* BEGIN *
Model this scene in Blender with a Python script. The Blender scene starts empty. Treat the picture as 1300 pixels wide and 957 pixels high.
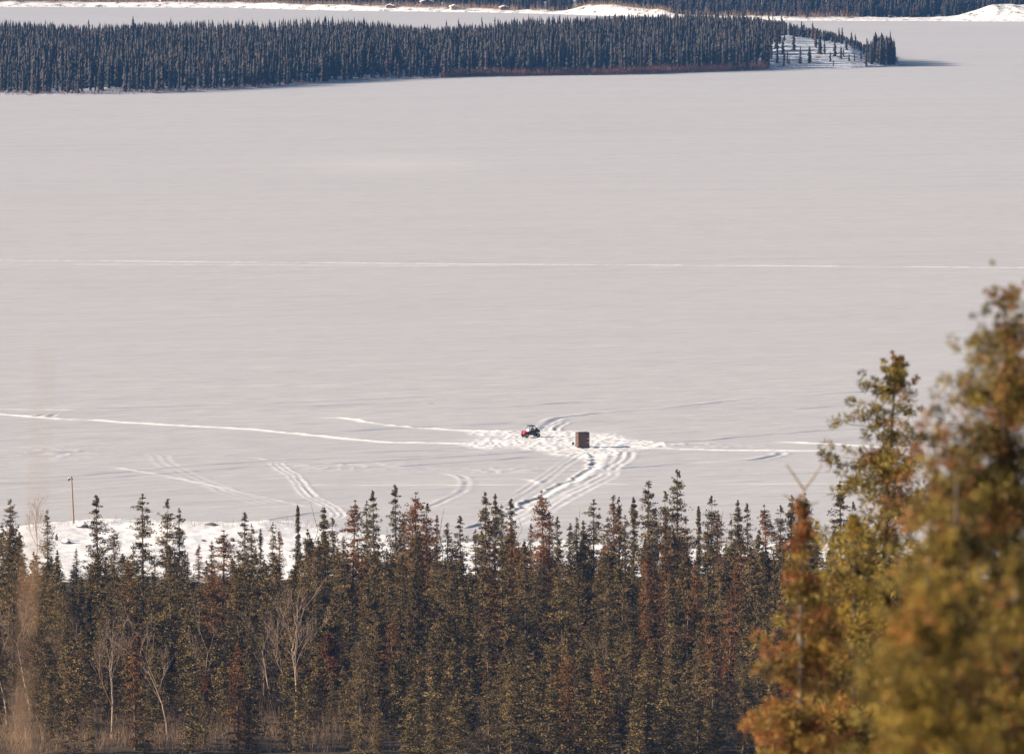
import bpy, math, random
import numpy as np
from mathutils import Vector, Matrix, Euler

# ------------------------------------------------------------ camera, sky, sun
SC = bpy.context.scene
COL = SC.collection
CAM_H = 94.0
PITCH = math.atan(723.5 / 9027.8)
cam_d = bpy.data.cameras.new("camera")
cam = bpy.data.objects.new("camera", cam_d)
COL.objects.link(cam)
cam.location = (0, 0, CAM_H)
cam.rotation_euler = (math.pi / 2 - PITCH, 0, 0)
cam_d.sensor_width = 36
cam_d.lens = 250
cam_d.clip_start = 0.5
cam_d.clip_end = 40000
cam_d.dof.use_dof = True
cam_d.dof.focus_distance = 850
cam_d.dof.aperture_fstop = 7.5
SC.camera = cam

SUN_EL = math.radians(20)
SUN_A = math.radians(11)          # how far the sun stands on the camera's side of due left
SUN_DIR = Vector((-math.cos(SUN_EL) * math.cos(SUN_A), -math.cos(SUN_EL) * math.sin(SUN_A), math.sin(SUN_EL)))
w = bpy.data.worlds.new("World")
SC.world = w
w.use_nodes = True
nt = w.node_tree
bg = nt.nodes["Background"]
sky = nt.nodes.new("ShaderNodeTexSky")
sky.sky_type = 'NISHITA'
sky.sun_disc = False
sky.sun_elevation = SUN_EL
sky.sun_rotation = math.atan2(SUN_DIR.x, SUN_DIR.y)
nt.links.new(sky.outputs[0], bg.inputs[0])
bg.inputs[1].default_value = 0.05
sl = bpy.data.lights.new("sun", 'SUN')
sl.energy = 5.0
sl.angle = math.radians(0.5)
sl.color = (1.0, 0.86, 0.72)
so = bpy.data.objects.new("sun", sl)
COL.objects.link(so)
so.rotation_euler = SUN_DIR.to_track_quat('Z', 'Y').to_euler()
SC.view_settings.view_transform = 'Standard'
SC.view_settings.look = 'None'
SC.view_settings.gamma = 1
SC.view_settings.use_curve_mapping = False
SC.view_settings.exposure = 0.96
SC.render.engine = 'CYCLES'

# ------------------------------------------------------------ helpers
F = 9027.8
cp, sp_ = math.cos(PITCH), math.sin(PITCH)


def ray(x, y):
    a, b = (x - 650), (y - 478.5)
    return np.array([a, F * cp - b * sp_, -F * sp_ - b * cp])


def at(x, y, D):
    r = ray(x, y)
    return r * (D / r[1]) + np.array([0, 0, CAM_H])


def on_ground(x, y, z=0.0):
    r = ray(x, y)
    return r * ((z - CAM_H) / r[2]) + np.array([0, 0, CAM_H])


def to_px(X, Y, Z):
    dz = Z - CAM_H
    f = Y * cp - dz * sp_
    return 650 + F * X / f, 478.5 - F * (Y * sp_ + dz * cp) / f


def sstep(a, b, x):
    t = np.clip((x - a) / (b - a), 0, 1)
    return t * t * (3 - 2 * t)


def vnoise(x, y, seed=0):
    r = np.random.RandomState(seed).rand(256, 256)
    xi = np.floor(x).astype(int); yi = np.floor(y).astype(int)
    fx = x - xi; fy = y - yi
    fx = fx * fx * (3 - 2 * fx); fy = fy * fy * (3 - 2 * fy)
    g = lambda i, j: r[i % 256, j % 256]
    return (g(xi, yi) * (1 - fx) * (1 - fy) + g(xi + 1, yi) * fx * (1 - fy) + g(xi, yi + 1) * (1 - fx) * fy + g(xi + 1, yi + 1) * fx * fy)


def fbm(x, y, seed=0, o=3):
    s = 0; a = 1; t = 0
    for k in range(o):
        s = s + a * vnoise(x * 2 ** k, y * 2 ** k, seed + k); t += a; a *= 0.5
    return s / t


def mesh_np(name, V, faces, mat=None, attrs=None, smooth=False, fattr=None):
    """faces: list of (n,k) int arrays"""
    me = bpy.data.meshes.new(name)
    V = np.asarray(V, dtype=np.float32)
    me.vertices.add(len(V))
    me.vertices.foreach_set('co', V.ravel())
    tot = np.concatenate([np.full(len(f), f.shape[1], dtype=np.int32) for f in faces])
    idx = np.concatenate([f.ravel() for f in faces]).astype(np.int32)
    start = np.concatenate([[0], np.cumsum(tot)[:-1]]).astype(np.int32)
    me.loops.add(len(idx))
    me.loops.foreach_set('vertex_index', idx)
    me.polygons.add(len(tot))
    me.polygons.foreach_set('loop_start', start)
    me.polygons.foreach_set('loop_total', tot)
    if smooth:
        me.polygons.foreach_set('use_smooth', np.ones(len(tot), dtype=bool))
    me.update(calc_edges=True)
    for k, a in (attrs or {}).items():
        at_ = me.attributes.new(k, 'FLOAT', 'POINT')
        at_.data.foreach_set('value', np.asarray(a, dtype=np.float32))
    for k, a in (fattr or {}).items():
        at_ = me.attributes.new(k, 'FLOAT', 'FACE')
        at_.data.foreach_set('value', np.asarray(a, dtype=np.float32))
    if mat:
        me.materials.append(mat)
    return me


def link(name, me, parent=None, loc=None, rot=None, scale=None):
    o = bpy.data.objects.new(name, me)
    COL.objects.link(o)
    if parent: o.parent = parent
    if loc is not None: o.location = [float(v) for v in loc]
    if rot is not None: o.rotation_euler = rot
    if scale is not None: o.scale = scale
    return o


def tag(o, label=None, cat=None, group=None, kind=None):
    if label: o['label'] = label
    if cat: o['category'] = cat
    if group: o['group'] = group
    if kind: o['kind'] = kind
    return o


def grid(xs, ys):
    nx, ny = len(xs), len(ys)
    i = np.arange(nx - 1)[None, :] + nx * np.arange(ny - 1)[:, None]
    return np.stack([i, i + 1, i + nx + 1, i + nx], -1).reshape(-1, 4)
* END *
All the lines above are to be reproduced exactly, except the pictures.

Model this scene in Blender with a Python script. The Blender scene starts empty. Treat the picture as 1300 pixels wide and 957 pixels high.
import bpy, math, random
import numpy as np
from mathutils import Vector, Matrix, Euler

# ------------------------------------------------------------ camera, sky, sun
SC = bpy.context.scene
COL = SC.collection
CAM_H = 94.0
PITCH = math.atan(723.5 / 9027.8)
cam_d = bpy.data.cameras.new("camera")
cam = bpy.data.objects.new("camera", cam_d)
COL.objects.link(cam)
cam.location = (0, 0, CAM_H)
cam.rotation_euler = (math.pi / 2 - PITCH, 0, 0)
cam_d.sensor_width = 36
cam_d.lens = 250
cam_d.clip_start = 0.5
cam_d.clip_end = 40000
cam_d.dof.use_dof = True
cam_d.dof.focus_distance = 850
cam_d.dof.aperture_fstop = 7.5
SC.camera = cam

SUN_EL = math.radians(20)
SUN_A = math.radians(11)          # how far the sun stands on the camera's side of due left
SUN_DIR = Vector((-math.cos(SUN_EL) * math.cos(SUN_A), -math.cos(SUN_EL) * math.sin(SUN_A), math.sin(SUN_EL)))
w = bpy.data.worlds.new("World")
SC.world = w
w.use_nodes = True
nt = w.node_tree
bg = nt.nodes["Background"]
sky = nt.nodes.new("ShaderNodeTexSky")
sky.sky_type = 'NISHITA'
sky.sun_disc = False
sky.sun_elevation = SUN_EL
sky.sun_rotation = math.atan2(SUN_DIR.x, SUN_DIR.y)
nt.links.new(sky.outputs[0], bg.inputs[0])
bg.inputs[1].default_value = 0.05
sl = bpy.data.lights.new("sun", 'SUN')
sl.energy = 5.0
sl.angle = math.radians(0.5)
sl.color = (1.0, 0.86, 0.72)
so = bpy.data.objects.new("sun", sl)
COL.objects.link(so)
so.rotation_euler = SUN_DIR.to_track_quat('Z', 'Y').to_euler()
SC.view_settings.view_transform = 'Standard'
SC.view_settings.look = 'None'
SC.view_settings.gamma = 1
SC.view_settings.use_curve_mapping = False
SC.view_settings.exposure = 0.96
SC.render.engine = 'CYCLES'

# ------------------------------------------------------------ helpers
F = 9027.8
cp, sp_ = math.cos(PITCH), math.sin(PITCH)


def ray(x, y):
    a, b = (x - 650), (y - 478.5)
    return np.array([a, F * cp - b * sp_, -F * sp_ - b * cp])


def at(x, y, D):
    r = ray(x, y)
    return r * (D / r[1]) + np.array([0, 0, CAM_H])


def on_ground(x, y, z=0.0):
    r = ray(x, y)
    return r * ((z - CAM_H) / r[2]) + np.array([0, 0, CAM_H])


def to_px(X, Y, Z):
    dz = Z - CAM_H
    f = Y * cp - dz * sp_
    return 650 + F * X / f, 478.5 - F * (Y * sp_ + dz * cp) / f


def sstep(a, b, x):
    t = np.clip((x - a) / (b - a), 0, 1)
    return t * t * (3 - 2 * t)


def vnoise(x, y, seed=0):
    r = np.random.RandomState(seed).rand(256, 256)
    xi = np.floor(x).astype(int); yi = np.floor(y).astype(int)
    fx = x - xi; fy = y - yi
    fx = fx * fx * (3 - 2 * fx); fy = fy * fy * (3 - 2 * fy)
    g = lambda i, j: r[i % 256, j % 256]
    return (g(xi, yi) * (1 - fx) * (1 - fy) + g(xi + 1, yi) * fx * (1 - fy) + g(xi, yi + 1) * (1 - fx) * fy + g(xi + 1, yi + 1) * fx * fy)


def fbm(x, y, seed=0, o=3):
    s = 0; a = 1; t = 0
    for k in range(o):
        s = s + a * vnoise(x * 2 ** k, y * 2 ** k, seed + k); t += a; a *= 0.5
    return s / t


def mesh_np(name, V, faces, mat=None, attrs=None, smooth=False, fattr=None):
    """faces: list of (n,k) int arrays"""
    me = bpy.data.meshes.new(name)
    V = np.asarray(V, dtype=np.float32)
    me.vertices.add(len(V))
    me.vertices.foreach_set('co', V.ravel())
    tot = np.concatenate([np.full(len(f), f.shape[1], dtype=np.int32) for f in faces])
    idx = np.concatenate([f.ravel() for f in faces]).astype(np.int32)
    start = np.concatenate([[0], np.cumsum(tot)[:-1]]).astype(np.int32)
    me.loops.add(len(idx))
    me.loops.foreach_set('vertex_index', idx)
    me.polygons.add(len(tot))
    me.polygons.foreach_set('loop_start', start)
    me.polygons.foreach_set('loop_total', tot)
    if smooth:
        me.polygons.foreach_set('use_smooth', np.ones(len(tot), dtype=bool))
    me.update(calc_edges=True)
    for k, a in (attrs or {}).items():
        at_ = me.attributes.new(k, 'FLOAT', 'POINT')
        at_.data.foreach_set('value', np.asarray(a, dtype=np.float32))
    for k, a in (fattr or {}).items():
        at_ = me.attributes.new(k, 'FLOAT', 'FACE')
        at_.data.foreach_set('value', np.asarray(a, dtype=np.float32))
    if mat:
        me.materials.append(mat)
    return me


def link(name, me, parent=None, loc=None, rot=None, scale=None):
    o = bpy.data.objects.new(name, me)
    COL.objects.link(o)
    if parent: o.parent = parent
    if loc is not None: o.location = [float(v) for v in loc]
    if rot is not None: o.rotation_euler = rot
    if scale is not None: o.scale = scale
    return o


def tag(o, label=None, cat=None, group=None, kind=None):
    if label: o['label'] = label
    if cat: o['category'] = cat
    if group: o['group'] = group
    if kind: o['kind'] = kind
    return o


def grid(xs, ys):
    nx, ny = len(xs), len(ys)
    i = np.arange(nx - 1)[None, :] + nx * np.arange(ny - 1)[:, None]
    return np.stack([i, i + 1, i + nx + 1, i + nx], -1).reshape(-1, 4)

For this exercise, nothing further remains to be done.